When I returned to Boston after college I joined a young community of artists who shared the mission to reclaim the hood rather than make it out. My podcast, Hoodgrown Aesthetic, which I co-host with Althea Bennett documents this emerging ethos which starkly contrasts that of my parents. I also interview local entrepreneurs and musicians for a YouTube series called, The Museum Tv, which has over 5,000 followers on instagram. My involvement with Hood Grown Aesthetic and The Museum Tv, two media platforms that cover Boston’s grassroots arts scene, gave me the confidence to speak on behalf of young artists in an interview on Channel 7’s The Urban Update and an article on P. Diddy’s network Revolt Tv. And I am still making art, my most recent group exhibition with the Inner Sanctum in Dudley Square.

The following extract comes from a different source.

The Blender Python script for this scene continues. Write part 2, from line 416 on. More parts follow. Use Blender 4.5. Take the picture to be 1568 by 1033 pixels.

As an Artist and particularly as an aspiring art educator of color in America I feel tasked with breaking barriers for other artists of color who lack the resources to engage with dominant narratives and spaces, like my family. My background in art, media and communication give me a unique perspective on culture. Art institutions have given me opportunities to interact with ideas and information in new ways, and think critically about how we use art to tell stories. If I am accepted into the Master of Arts in Teaching program at Mass Art, I will be on the path to fulfilling what I see as my life’s purpose, which is to make art education more accessible for low income communities of color. The best part is, I’ll be right down the street from home.